**Task details:** Give again only the lines beginning with the one that contains "Build this scene" and ending with the one that contains "const SHELF := 1.256"; include both of those lines.

**Material for the task:**
= = = =

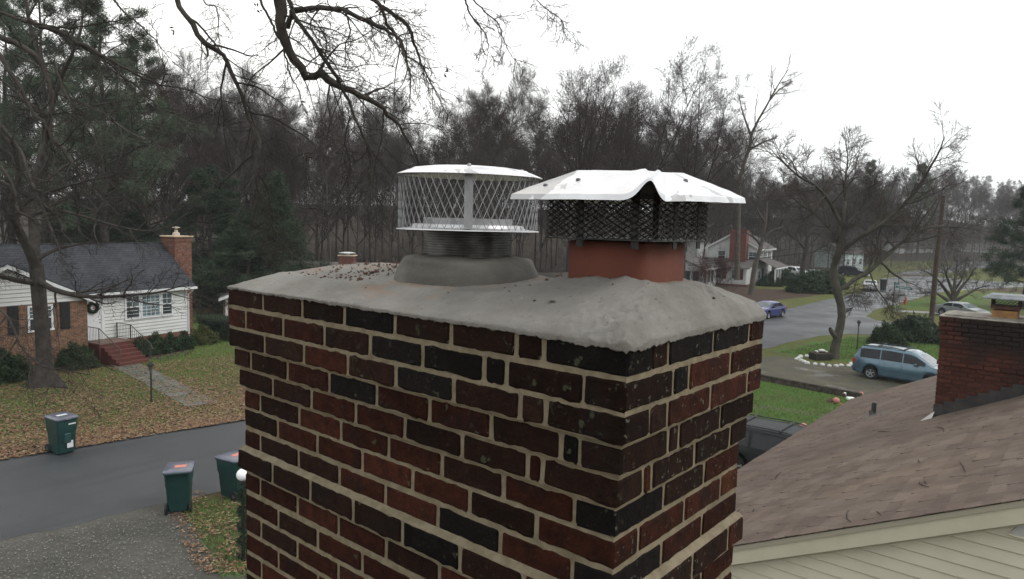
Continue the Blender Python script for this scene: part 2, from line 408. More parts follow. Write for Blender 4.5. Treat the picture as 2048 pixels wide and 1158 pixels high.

= = = =

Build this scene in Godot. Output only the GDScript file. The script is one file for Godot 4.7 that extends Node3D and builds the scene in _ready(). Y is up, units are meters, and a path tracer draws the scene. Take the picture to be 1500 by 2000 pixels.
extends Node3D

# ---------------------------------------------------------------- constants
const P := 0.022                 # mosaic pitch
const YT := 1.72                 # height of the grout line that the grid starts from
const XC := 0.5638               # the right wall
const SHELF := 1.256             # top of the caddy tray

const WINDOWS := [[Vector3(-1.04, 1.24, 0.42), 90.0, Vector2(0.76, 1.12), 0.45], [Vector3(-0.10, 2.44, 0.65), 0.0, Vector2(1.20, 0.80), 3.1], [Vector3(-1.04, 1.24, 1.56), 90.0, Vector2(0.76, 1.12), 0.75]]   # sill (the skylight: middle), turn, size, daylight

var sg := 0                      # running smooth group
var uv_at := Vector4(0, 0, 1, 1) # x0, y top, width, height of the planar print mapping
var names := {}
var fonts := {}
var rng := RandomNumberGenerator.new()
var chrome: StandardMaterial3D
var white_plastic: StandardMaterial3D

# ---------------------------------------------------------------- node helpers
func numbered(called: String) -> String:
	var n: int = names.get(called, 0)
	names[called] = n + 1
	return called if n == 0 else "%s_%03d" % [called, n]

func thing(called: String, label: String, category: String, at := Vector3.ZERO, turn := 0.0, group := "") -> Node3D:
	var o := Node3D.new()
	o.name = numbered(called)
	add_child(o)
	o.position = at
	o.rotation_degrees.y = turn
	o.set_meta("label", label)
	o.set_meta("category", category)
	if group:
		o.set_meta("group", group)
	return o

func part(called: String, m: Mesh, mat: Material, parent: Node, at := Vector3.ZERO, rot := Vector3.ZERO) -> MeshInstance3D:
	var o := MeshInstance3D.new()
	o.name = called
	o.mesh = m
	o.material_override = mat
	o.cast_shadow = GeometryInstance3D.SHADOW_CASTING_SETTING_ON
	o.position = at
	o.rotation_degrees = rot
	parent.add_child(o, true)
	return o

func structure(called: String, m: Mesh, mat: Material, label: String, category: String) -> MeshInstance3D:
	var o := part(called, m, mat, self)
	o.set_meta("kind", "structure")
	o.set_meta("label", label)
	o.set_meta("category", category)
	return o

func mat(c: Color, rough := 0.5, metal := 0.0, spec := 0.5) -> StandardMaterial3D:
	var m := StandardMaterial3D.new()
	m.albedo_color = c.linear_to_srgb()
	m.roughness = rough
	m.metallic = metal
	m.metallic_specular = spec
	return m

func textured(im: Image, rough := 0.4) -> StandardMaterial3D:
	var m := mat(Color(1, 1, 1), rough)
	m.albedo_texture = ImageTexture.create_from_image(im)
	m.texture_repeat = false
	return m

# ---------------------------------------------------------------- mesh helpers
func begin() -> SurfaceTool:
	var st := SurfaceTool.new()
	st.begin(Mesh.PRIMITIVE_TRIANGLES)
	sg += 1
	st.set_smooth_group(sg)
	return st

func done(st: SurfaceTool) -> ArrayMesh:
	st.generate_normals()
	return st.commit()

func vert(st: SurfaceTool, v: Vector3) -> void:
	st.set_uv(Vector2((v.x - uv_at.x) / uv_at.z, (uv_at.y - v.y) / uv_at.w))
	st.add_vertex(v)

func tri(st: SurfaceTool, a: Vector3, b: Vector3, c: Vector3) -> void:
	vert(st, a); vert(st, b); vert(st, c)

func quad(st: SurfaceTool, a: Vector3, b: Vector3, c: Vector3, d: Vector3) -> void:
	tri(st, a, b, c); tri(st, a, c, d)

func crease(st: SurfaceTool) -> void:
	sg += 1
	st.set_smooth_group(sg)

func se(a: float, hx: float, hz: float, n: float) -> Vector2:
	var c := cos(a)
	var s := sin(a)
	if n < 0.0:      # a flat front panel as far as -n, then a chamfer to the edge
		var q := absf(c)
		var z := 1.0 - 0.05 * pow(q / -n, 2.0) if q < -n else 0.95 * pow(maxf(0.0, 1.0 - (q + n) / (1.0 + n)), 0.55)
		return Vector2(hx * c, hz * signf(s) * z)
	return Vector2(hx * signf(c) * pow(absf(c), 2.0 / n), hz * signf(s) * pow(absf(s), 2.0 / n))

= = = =

**Output:**
Build this scene in Godot. Output only the GDScript file. The script is one file for Godot 4.7 that extends Node3D and builds the scene in _ready(). Y is up, units are meters, and a path tracer draws the scene. Take the picture to be 1500 by 2000 pixels.
extends Node3D

# ---------------------------------------------------------------- constants
const P := 0.022                 # mosaic pitch
const YT := 1.72                 # height of the grout line that the grid starts from
const XC := 0.5638               # the right wall
const SHELF := 1.256             # top of the caddy tray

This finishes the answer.